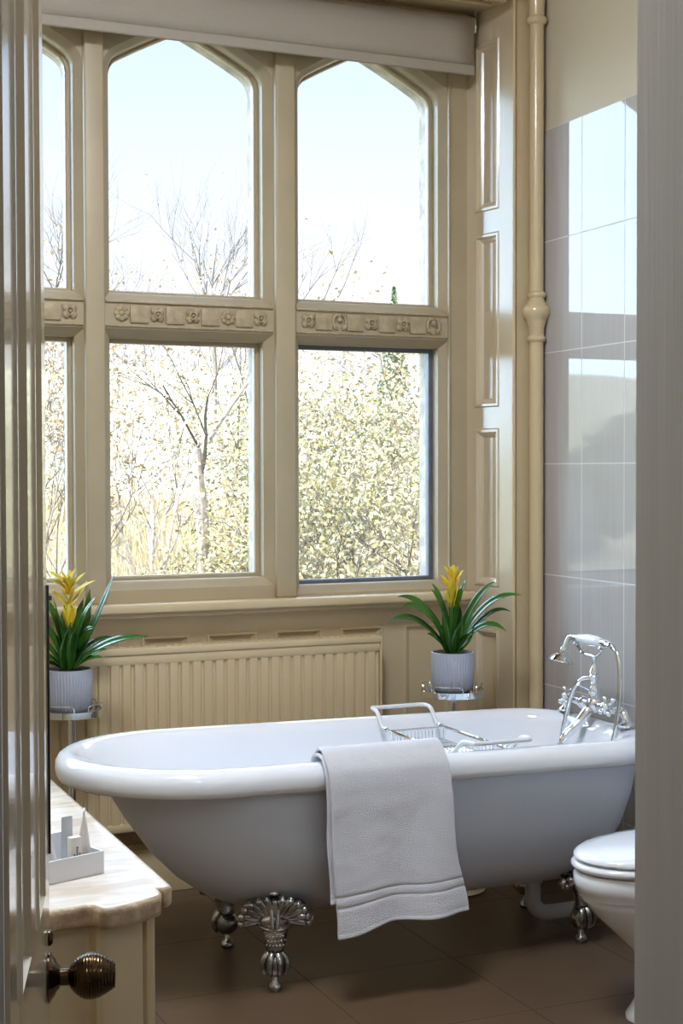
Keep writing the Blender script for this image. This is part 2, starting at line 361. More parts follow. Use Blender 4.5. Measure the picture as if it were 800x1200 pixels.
def rosette(mb, x, z, kind):
    y = 4.737
    if kind == 0:
        for k in range(8):
            a = 2 * PI * k / 8; mb.ball((x + 0.017 * math.cos(a), y, z + 0.017 * math.sin(a)), 0.010, (1, 0.9, 1), 8)
        mb.ball((x, y - 0.004, z), 0.010, (1, 1, 1), 8)
    elif kind == 1:
        for k in range(4):
            a = PI / 4 + PI * k / 2; mb.ball((x + 0.016 * math.cos(a), y, z + 0.016 * math.sin(a)), 0.013, (1, 0.8, 1), 8)
        mb.tube([(x + 0.012 * math.cos(t), y - 0.009, z + 0.012 * math.sin(t)) for t in [k * PI / 6 for k in range(12)]], 0.0035, 6, True)
        mb.ball((x, y - 0.007, z), 0.006, n=8)
    else:
        for s in (-1, 1):
            mb.tube([(x + s * (0.008 + 0.016 * math.sin(t)), y - 0.003, z + 0.024 * math.cos(t)) for t in [k * PI / 8 for k in range(9)]], 0.006, 6)
            mb.ball((x + s * 0.018, y - 0.003, z - 0.018), 0.009, n=8)
        mb.ball((x, y - 0.004, z + 0.008), 0.010, n=8)
ros = {1: (0.625, 0.738, 0.857, 0.977, 1.097), 2: (1.268, 1.389, 1.511, 1.635, 1.752), 3: (1.926, 2.044, 2.165, 2.288, 2.409), 0: (-0.03, 0.08, 0.2, 0.32, 0.44)}
names = ['leftmost arched window light, hidden behind the open door', 'arched window light beside the open door', 'middle arched window light with a bare forked tree behind', 'right arched window light in front of a yellow leafy tree']
for i, (xa, xb, zb) in enumerate(lights):
    win = thing('window_%d' % (i + 1), names[i], 'window', ((xa + xb) / 2, YG, zb), kind='structure')
    o_ = Vector(win.location)
    def loc(mb): mb.v = [tuple(Vector(v) - o_) for v in mb.v]; return mb
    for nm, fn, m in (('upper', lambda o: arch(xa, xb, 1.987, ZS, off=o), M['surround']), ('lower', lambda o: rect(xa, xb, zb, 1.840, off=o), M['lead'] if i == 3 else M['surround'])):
        L = lambda o, y: [(x, y, z) for x, z in fn(o)]
        fr = MB().rings([L(0.004, YG - 0.018), L(-0.010, YG - 0.018), L(-0.014, YG - 0.012), L(-0.014, YG + 0.012), L(0.004, YG + 0.012)], cap0=False, cap1=False)
        f_ob = loc(fr).build('window_frame', m, win, ang=30)
        gl = MB().rings([L(-0.012, YG - 0.002), L(-0.012, YG + 0.002)]); loc(gl).build('window_pane', M['glass'], win, smooth=False)
    for q_ in surs[2 * i:2 * i + 2]: loc(q_).build('window_surround', [M['surround'], M['stone']], win, ang=30, recalc=False)
    fz = MB(); fa, fb = xa - 0.012, xb + 0.012
    for z in (1.876, 1.955): fz.box((fa - 0.01, 4.732, z - 0.003), (fb + 0.01, 4.745, z + 0.003), 0.002)
    xs = ros[i]
    for k in range(4):
        c = (xs[k] + xs[k + 1]) / 2; fz.box((c - 0.033, 4.731, 1.886), (c + 0.033, 4.745, 1.946), 0.006)
    f_ob = loc(fz).build('frieze', M['frieze'], win)
    for k, x in enumerate(xs):
        r_ = MB(); rosette(r_, x, 1.917, (k + (1 if i == 3 else 0)) % 3 if k != 2 else 1); loc(r_).build('rosette', M['frieze'], f_ob)
    if i == 1:
        st = MB().tube([(xa + 0.42, 4.765, 1.045), (xa + 0.42, 4.745, 1.03), (xa + 0.42, 4.745, 0.995)], 0.006, 6)
        st.box((xa + 0.40, 4.735, 0.985), (xa + 0.45, 4.765, 1.0), 0.003); loc(st).build('window_latch', M['black'], win)

# ------------------------------------------------------------------ panelled door, open into the room
door = thing('door_1', 'panelled cream door standing open at the left edge of the photo', 'door', (0.2746, 1.465, 0), R(74.2), kind='structure')
DW, DH = 0.594, 2.16
pr = [(u0, z0, u1, z1) for u0, u1 in ((0.1035, 0.247), (0.363, 0.493)) for z0, z1 in ((0.16, 0.56), (0.822, 2.05))]
lf = MB()
panelled(lf, DW, DH - 0.008, pr, lambda u, z, o: Vector((u, -o, z + 0.008)), mould=0.028, depth=0.014, bead=0.003)
panelled(lf, DW, DH - 0.008, pr, lambda u, z, o: Vector((DW - u, 0.042 + o, z + 0.008)), mould=0.028, depth=0.014, bead=0.003)
lf.add([(0, 0, .008), (DW, 0, .008), (DW, .042, .008), (0, .042, .008), (0, 0, DH), (DW, 0, DH), (DW, .042, DH), (0, .042, DH)], [(0, 1, 2, 3), (7, 6, 5, 4), (1, 5, 6, 2), (0, 3, 7, 4)])
lf.build('door_leaf', M['door'], door, smooth=False, recalc=False)
kx, kz = 0.554, 0.708
tx = Matrix.Translation((kx, -0.001, kz)) @ Matrix.Rotation(R(90), 4, 'X')
kn = MB().lathe([(0.008, 0.002), (0.012, 0.004), (0.0115, 0.02), (0.013, 0.028), (0.022, 0.036), (0.0295, 0.045), (0.033, 0.056), (0.0335, 0.064), (0.031, 0.074), (0.025, 0.083), (0.015, 0.089), (0.002, 0.091)], n=36, mtx=tx)
prf = []
for k in range(61):                                                  # reeded ball
    t = k / 60; z = 0.028 + 0.063 * t
    r = 0.013 + 0.0205 * math.sin(PI * min(1, t ** 0.8 * 1.02) * 0.92) if t < 1 else 0.004
    prf.append((max(0.003, r) * 0.93 * (1 + 0.022 * ((k // 2) % 2)), z))
kn = MB().lathe([(0.0125, 0.002), (0.0115, 0.006), (0.0115, 0.026)] + prf, n=32, mtx=tx)
kob = kn.build('door_knob', M['brass'], door, ang=60)
ro = MB().lathe([(0.034, 0.0), (0.034, 0.002), (0.029, 0.005), (0.024, 0.009), (0.019, 0.011), (0.015, 0.015), (0.012, 0.016)], n=32, mtx=tx); ro.build('rose', M['brass'], kob)
kh = MB().lathe([(0.011, 0), (0.011, 0.003), (0.008, 0.006), (0.002, 0.007)], n=20, mtx=Matrix.Translation((kx, -0.001, kz + 0.055)) @ Matrix.Rotation(R(90), 4, 'X')); kh.build('keyhole_cover', M['brass'], door)
MB().box((DW - 0.001, -0.003, 0.868), (DW + 0.003, 0.03, 1.243), 0.001).build('lock_strip', M['black'], door)
# ------------------------------------------------------------------ bathtub
TY = 3.885
def dshape(xl, xr, hw, a, rr, z, n1=40, n2=12, n3=8, ns=16):
    """plan outline, elliptical at the left end, rounded square at the right"""
    a = min(a, (xr - xl) * 0.6); rr = min(rr, hw * 0.95, (xr - xl - a) * 0.9); p = []
    for k in range(n1 + 1):
        t = PI / 2 + PI * k / n1; p.append((xl + a + a * math.cos(t), hw * math.sin(t)))
    for k in range(1, ns): p.append((xl + a + (xr - rr - xl - a) * k / ns, -hw))
    for k in range(n2 + 1):
        t = -PI / 2 + PI / 2 * k / n2; p.append((xr - rr + rr * math.cos(t), -hw + rr + rr * math.sin(t)))
    for k in range(1, n3): p.append((xr + 0.0, -hw + rr + 2 * (hw - rr) * k / n3))
    for k in range(n2 + 1):
        t = PI / 2 * k / n2; p.append((xr - rr + rr * math.cos(t), hw - rr + rr * math.sin(t)))
    for k in range(1, ns): p.append((xr - rr + (xl + a - xr + rr) * k / ns, hw))
    return [(x, TY + y, z + 0.012 * (1.735 - x) / 0.87 * min(1, max(0, (z - 0.3) / 0.3))) for x, y in p]
XL, XR, HW = 0.858, 2.605, 0.356
tub = thing('bathtub', 'white roll top bath with grey outside on clawed feet', 'bathtub', (1.735, TY, 0))
o_ = Vector(tub.location)
def rel(mb, o): mb.v = [tuple(Vector(v) - o) for v in mb.v]; return mb
def rim(i, z): return dshape(XL + i, XR - i, HW - i, 0.37 - i * 0.5, 0.20, z)
basin = MB().rings([
    dshape(1.5, 2.3, 0.09, 0.2, 0.06, 0.232), dshape(1.38, 2.36, 0.15, 0.25, 0.1, 0.236), dshape(1.27, 2.41, 0.205, 0.30, 0.14, 0.258), dshape(1.20, 2.44, 0.232, 0.32, 0.15, 0.30), dshape(1.12, 2.475, 0.252, 0.33, 0.16, 0.38),
    dshape(1.045, 2.50, 0.268, 0.34, 0.17, 0.48), dshape(0.985, 2.515, 0.278, 0.34, 0.17, 0.56), dshape(0.950, 2.522, 0.284, 0.34, 0.175, 0.60), rim(0.066, 0.616), rim(0.056, 0.627), rim(0.042, 0.632), rim(0.026, 0.631), rim(0.012, 0.624), rim(0.003, 0.611), rim(0.0, 0.597), rim(0.001, 0.578), rim(0.005, 0.566), rim(0.012, 0.561), rim(0.030, 0.561), dshape(0.945, 2.568, 0.318, 0.36, 0.18, 0.563)],
    cap1=False)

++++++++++

**Instructions to follow:**
Repeat exactly and only the lines from the start of the data above through the line that holds "def loc(mb): mb.v", inclusive. Pictures do not belong in the copy.

**The result:**
Keep writing the Blender script for this image. This is part 2, starting at line 361. More parts follow. Use Blender 4.5. Measure the picture as if it were 800x1200 pixels.
def rosette(mb, x, z, kind):
    y = 4.737
    if kind == 0:
        for k in range(8):
            a = 2 * PI * k / 8; mb.ball((x + 0.017 * math.cos(a), y, z + 0.017 * math.sin(a)), 0.010, (1, 0.9, 1), 8)
        mb.ball((x, y - 0.004, z), 0.010, (1, 1, 1), 8)
    elif kind == 1:
        for k in range(4):
            a = PI / 4 + PI * k / 2; mb.ball((x + 0.016 * math.cos(a), y, z + 0.016 * math.sin(a)), 0.013, (1, 0.8, 1), 8)
        mb.tube([(x + 0.012 * math.cos(t), y - 0.009, z + 0.012 * math.sin(t)) for t in [k * PI / 6 for k in range(12)]], 0.0035, 6, True)
        mb.ball((x, y - 0.007, z), 0.006, n=8)
    else:
        for s in (-1, 1):
            mb.tube([(x + s * (0.008 + 0.016 * math.sin(t)), y - 0.003, z + 0.024 * math.cos(t)) for t in [k * PI / 8 for k in range(9)]], 0.006, 6)
            mb.ball((x + s * 0.018, y - 0.003, z - 0.018), 0.009, n=8)
        mb.ball((x, y - 0.004, z + 0.008), 0.010, n=8)
ros = {1: (0.625, 0.738, 0.857, 0.977, 1.097), 2: (1.268, 1.389, 1.511, 1.635, 1.752), 3: (1.926, 2.044, 2.165, 2.288, 2.409), 0: (-0.03, 0.08, 0.2, 0.32, 0.44)}
names = ['leftmost arched window light, hidden behind the open door', 'arched window light beside the open door', 'middle arched window light with a bare forked tree behind', 'right arched window light in front of a yellow leafy tree']
for i, (xa, xb, zb) in enumerate(lights):
    win = thing('window_%d' % (i + 1), names[i], 'window', ((xa + xb) / 2, YG, zb), kind='structure')
    o_ = Vector(win.location)
    def loc(mb): mb.v = [tuple(Vector(v) - o_) for v in mb.v]; return mb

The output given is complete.